Zwischenlager Morsleben
Verschwiegen wird damit das Zwischenlager in Morsleben. Erst auf Seite 81 unter Kapitel 4. Endgelagerte radioaktive Abfälle wird der Standort Morsleben als Endlager erwähnt. Darin ist dann zu lesen:
Neben den endgelagerten radioaktiven Abfällen werden umschlossene Kobalt-Strahlenquellen, einige Cäsium-Strahlenquellen und geringe Mengen fester mittelradioaktiver Abfälle in sieben Spezialcontainern (Stahlzylinder) mit einem Volumen von je 4 l in Sohlenbohrlöchern sowie ein 280 l Fass mit Radium-226 Abfällen gelagert. Die umschlossenen Strahlenquellen sind nicht weiter behandelt und lediglich in kleinen Behältnissen verpackt.
…
Seit Beendigung des Einlagerungsbetriebs wird das Planfeststellungsverfahren zur Stilllegung des ERAM verfolgt. Im Rahmen dieses Verfahrens ist auch beantragt worden, die gelagerten Abfälle einer Endlagerung zuzuführen.
Korrektur notwendig
Hier ist eine Korrektur unbedingt notwendig. Die in Morsleben zwischengelagerten Abfälle gehören unter Kapitel 3.14. Nach derzeitigem Stand kann nach Aussage des BfS mit einer Nachbesserung der Planunterlagen nach dem Stand von Wissenschaft und Technik frühestens im Jahr 2018 gerechnet werden. Das heißt, erst in dem Verzeichnis radioaktiver Abfälle Stand 31.12.2020 könnte das Kapitel 3.14 so aussehen, wie es jetzt schon geschrieben ist. Dann könnten unter Umständen die zwischengelagerten Abfälle – unter Verstoß gegen den Stand von Wissenschaft und Technik von 2010 und eventuell mit Weisung des BMUB an die Planfeststellungsbehörde – wirklich in Morsleben endgelagert worden sein.

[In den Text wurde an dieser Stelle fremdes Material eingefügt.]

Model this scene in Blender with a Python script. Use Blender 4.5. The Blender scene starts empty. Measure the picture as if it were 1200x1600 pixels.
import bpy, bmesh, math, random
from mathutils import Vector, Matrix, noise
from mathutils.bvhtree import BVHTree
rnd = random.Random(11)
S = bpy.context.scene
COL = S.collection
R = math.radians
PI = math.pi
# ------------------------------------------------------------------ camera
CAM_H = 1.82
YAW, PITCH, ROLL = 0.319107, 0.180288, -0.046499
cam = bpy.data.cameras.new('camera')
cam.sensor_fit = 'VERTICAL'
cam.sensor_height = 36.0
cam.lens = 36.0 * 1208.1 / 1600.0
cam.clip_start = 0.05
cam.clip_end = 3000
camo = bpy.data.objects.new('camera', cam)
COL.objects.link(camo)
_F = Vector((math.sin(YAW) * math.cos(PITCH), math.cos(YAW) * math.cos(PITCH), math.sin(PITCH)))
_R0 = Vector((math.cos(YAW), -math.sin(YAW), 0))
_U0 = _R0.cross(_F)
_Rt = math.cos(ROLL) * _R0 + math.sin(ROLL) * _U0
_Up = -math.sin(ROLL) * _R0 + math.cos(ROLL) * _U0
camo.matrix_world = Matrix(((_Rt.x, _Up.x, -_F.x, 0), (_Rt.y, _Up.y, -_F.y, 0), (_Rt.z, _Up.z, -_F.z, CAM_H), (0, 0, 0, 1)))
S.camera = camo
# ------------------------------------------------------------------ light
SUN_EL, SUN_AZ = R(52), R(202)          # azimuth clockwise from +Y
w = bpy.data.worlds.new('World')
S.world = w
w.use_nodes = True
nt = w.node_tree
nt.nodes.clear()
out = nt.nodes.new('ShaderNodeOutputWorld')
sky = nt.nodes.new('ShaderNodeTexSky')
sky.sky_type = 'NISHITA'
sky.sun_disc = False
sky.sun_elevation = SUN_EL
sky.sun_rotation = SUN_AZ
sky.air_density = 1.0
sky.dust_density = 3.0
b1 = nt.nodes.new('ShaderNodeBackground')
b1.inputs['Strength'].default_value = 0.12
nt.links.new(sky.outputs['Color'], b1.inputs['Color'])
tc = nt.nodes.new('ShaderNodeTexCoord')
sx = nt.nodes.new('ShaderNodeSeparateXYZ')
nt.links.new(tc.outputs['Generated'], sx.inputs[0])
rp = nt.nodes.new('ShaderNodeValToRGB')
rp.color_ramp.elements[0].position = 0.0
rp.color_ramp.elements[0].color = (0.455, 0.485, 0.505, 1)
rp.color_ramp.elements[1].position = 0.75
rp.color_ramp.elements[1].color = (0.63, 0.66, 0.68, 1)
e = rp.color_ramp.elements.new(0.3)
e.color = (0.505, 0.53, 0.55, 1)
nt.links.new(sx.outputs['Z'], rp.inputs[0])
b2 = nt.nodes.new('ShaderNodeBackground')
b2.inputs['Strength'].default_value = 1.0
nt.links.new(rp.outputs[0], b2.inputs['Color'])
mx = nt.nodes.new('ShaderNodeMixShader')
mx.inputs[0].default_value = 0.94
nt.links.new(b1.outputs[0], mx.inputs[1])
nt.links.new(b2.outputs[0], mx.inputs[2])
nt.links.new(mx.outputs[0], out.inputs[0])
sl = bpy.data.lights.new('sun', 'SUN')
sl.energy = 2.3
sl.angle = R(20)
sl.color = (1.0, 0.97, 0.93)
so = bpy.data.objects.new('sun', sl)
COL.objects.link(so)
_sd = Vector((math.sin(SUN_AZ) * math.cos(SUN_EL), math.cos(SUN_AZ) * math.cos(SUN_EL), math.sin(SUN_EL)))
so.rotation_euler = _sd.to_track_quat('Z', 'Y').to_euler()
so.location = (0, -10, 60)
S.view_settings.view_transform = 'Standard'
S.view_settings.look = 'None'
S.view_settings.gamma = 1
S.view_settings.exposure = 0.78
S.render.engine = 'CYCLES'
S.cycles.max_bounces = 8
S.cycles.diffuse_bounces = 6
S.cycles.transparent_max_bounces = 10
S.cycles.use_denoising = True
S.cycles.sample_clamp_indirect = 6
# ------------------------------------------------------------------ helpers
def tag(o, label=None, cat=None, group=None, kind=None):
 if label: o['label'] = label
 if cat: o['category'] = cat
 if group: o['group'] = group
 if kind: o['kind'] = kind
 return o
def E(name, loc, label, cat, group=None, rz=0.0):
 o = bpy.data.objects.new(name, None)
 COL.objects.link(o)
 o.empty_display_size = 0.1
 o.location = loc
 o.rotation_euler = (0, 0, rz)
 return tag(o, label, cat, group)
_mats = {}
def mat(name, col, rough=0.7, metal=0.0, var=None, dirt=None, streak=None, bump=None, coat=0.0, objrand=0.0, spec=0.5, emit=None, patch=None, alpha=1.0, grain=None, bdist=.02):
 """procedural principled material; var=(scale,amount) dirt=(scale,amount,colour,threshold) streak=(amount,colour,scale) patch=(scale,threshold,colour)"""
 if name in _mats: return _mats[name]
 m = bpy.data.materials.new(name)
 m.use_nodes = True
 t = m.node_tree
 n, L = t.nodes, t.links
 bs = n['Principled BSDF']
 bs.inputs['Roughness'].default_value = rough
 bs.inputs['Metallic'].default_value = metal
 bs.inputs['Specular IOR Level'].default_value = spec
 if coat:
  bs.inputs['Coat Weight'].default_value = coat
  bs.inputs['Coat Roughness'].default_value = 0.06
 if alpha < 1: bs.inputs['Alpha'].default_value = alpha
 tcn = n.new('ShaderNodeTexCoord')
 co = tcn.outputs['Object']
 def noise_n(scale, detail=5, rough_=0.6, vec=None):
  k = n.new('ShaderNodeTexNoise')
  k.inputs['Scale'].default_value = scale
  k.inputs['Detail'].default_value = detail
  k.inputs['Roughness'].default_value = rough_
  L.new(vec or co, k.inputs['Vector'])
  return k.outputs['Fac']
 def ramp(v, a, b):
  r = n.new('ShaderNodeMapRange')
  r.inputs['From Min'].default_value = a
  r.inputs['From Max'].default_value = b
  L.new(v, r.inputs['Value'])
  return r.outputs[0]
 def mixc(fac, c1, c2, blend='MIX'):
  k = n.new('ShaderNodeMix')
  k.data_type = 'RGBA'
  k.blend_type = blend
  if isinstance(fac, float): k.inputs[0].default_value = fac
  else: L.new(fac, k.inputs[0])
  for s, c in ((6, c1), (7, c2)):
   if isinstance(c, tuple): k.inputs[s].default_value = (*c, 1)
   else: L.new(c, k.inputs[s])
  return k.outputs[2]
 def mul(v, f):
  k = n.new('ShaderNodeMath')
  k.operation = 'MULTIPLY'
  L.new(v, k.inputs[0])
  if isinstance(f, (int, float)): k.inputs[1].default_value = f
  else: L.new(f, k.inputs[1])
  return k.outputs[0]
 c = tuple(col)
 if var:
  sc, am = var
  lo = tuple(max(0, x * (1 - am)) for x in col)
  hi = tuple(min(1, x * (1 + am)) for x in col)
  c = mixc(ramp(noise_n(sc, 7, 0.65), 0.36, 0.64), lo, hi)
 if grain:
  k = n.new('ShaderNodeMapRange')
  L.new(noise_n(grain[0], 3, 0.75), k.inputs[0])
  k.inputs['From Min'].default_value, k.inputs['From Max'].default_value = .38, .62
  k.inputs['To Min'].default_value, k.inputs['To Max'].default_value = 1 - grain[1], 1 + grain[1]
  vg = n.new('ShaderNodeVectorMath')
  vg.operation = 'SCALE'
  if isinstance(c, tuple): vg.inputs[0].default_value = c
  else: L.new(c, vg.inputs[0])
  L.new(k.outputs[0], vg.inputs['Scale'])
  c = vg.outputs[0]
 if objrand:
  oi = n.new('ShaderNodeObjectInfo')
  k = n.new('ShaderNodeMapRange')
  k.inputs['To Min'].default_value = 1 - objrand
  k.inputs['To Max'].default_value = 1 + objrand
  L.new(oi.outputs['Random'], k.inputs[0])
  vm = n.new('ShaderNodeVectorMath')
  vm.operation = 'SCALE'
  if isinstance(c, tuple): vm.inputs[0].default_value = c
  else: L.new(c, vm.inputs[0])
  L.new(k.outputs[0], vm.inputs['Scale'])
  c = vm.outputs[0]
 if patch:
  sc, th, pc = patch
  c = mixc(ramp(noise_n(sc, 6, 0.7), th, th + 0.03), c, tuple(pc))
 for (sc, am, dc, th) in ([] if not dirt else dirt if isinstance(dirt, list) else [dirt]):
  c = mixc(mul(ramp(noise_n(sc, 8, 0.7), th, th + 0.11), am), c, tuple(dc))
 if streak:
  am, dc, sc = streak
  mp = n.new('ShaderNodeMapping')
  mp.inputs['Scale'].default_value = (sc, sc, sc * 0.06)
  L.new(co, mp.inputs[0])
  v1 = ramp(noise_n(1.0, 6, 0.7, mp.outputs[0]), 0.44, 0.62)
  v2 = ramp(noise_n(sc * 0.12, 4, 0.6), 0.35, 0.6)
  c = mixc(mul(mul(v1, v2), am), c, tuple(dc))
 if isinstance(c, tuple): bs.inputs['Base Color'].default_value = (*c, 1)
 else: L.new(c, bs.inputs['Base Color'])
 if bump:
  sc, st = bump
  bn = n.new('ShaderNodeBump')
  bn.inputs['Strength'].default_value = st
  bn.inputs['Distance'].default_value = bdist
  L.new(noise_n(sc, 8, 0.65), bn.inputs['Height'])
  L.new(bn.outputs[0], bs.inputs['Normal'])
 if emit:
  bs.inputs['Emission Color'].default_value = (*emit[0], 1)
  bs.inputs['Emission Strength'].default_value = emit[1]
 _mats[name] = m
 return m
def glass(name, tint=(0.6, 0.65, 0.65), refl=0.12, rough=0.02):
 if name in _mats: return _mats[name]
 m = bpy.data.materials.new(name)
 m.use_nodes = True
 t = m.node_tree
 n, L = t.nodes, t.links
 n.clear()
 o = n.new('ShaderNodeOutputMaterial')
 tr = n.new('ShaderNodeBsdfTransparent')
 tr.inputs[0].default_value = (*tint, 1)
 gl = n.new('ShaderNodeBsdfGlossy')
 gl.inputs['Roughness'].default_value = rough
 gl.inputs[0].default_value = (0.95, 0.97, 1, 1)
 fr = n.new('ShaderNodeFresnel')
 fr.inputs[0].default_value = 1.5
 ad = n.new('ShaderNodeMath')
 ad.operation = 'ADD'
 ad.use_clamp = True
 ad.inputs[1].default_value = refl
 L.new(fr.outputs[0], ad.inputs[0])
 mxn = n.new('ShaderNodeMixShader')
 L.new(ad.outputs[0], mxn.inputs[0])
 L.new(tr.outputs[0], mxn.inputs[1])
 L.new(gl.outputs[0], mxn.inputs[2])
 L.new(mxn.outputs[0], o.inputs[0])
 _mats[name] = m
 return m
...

Es fehlen in diesem “Verzeichnis radioaktiver Abfälle” jegliche Angaben zu den an den Standorten gelagerten Nukliden und Aktivitäten. WISMUT ist ebenfalls kein Thema.

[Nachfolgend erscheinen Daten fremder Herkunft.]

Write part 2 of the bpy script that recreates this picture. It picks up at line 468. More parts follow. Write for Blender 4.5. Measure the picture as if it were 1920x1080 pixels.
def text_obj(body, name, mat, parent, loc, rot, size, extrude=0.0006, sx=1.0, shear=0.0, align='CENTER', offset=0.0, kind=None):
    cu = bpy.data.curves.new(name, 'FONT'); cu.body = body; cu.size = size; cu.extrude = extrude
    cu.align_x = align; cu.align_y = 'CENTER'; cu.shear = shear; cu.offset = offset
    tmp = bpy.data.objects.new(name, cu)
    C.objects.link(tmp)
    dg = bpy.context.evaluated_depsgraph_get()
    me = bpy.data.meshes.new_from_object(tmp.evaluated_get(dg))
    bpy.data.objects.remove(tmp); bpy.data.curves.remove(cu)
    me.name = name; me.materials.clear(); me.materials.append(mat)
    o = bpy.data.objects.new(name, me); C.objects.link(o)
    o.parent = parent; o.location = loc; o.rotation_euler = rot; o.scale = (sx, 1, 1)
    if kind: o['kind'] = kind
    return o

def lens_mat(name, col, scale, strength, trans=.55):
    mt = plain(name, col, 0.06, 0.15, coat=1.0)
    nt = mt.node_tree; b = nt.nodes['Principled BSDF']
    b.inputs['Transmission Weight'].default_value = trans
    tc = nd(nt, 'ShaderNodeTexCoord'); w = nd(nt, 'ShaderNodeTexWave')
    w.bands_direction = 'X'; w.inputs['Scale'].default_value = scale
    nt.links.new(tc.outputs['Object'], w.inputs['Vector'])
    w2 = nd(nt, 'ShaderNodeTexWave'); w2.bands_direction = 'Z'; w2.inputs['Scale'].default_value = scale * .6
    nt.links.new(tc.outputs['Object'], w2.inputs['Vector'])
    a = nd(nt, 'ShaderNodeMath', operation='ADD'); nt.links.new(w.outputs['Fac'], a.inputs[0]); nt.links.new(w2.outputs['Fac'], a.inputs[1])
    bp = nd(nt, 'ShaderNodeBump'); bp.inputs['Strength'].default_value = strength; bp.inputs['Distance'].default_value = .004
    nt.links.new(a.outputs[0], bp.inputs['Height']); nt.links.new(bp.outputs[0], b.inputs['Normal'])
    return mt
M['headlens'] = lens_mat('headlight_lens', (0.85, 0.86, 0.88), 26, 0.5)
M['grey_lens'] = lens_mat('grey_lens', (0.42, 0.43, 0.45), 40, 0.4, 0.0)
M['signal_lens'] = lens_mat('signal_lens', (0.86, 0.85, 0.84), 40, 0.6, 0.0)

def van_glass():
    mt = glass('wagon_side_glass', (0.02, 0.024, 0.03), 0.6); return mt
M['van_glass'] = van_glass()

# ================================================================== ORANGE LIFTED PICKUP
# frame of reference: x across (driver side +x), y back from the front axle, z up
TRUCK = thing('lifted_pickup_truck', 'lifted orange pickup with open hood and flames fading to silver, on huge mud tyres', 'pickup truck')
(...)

Ein Blick nach Frankreich zeigt, wie man es im Prinzip wesentlich besser machen könnte: https://www.andra.fr/download/site-principal/document/editions/468.pdf. Auch die interaktive Karte ist wertvoll und gibt einen guten Überblick über die Lage und Art der nuklearen Altlasten in Frankreich: http://www.sortirdunucleaire.org/carte. Weitere einschlägige französische Dokumente: http://www.andra.fr/inventaire2012/#/documents/
Uran-Tails in Gronau
Laut Schreiben des NRW-Wirtschaftsministers sind die in Gronau lagernden Uran-Tails in das Abfallverzeichnis aufzunehmen.

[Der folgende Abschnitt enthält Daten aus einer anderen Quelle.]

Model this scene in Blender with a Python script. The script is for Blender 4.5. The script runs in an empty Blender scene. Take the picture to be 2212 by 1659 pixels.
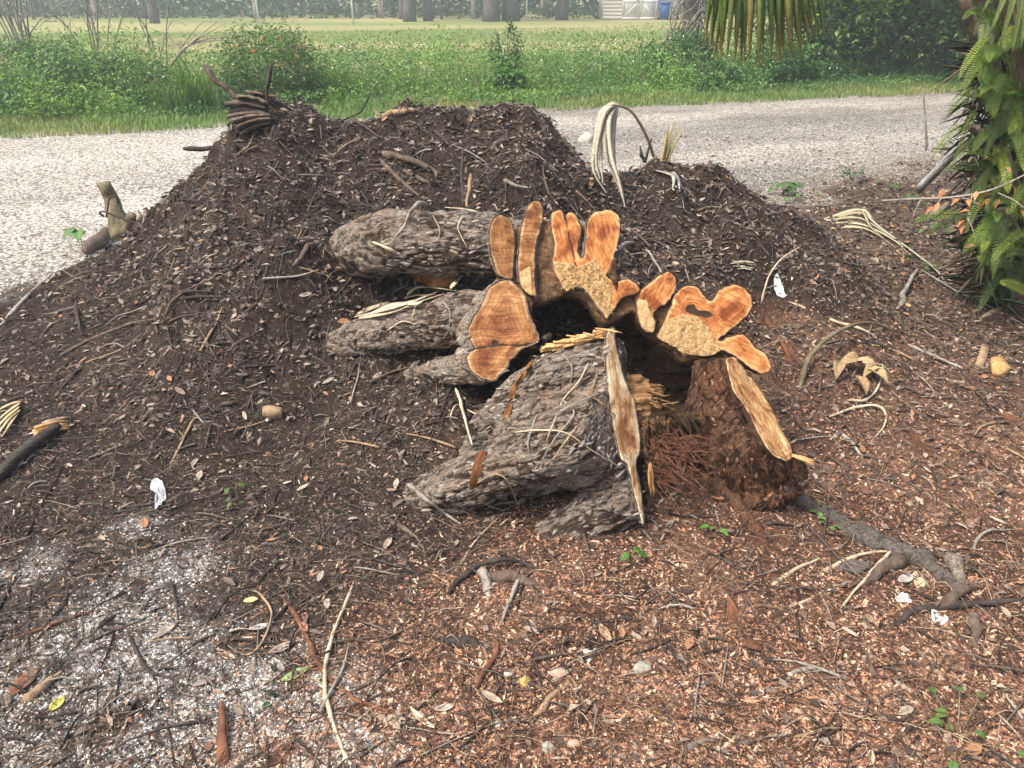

Ursula Schönberger: Erste fachliche Bewertung des „Verzeichnisses radioaktiver Abfälle“
Eine Erste fachliche Bewertung des „Verzeichnisses radioaktiver Abfälle“ (BMU Oktober 2014) ist zu lesen unter atommuellreport.de/
Nds.-Umweltminister Wenzel: Anforderungen an eine Abfallbilanz und Defizite des vorgelegten Verzeichnisses radioaktiver Abfälle
Siehe Kommissionsdrucksache 58.
Moin,
gibt es mittlerweile einen aktuelleren Bericht (Stand 2019)?
Eine Übersicht über die Unterlagen zu radioaktiven Abfällen steht hier. Die jüngste Aufstellung ist das Verzeichnis radioaktiver Abfälle vom 01.08.2018 mit Stand zum 31.12.2017.
Auch in diesem Verzeichnis sind die zwischengelagerten Abfälle im Bergwerk Morsleben als solche nicht bezeichnet. Was sich jedoch verändert hat: In meinem Beitrag spreche ich noch vom Jahr 2018, in dem frühestens die Entscheidung über die Endlagerung der zwischengelagerten Abfälle fallen kann. Inzwischen wird mit einer Planfeststellung zur Schließung von Morsleben nicht vor 2028 gerechnet.
Kritische Auführungen zu den in der Bundesrepublik existierenden radioaktiven Abfällen sind auf den Seiten des Atommüllreports zu lesen.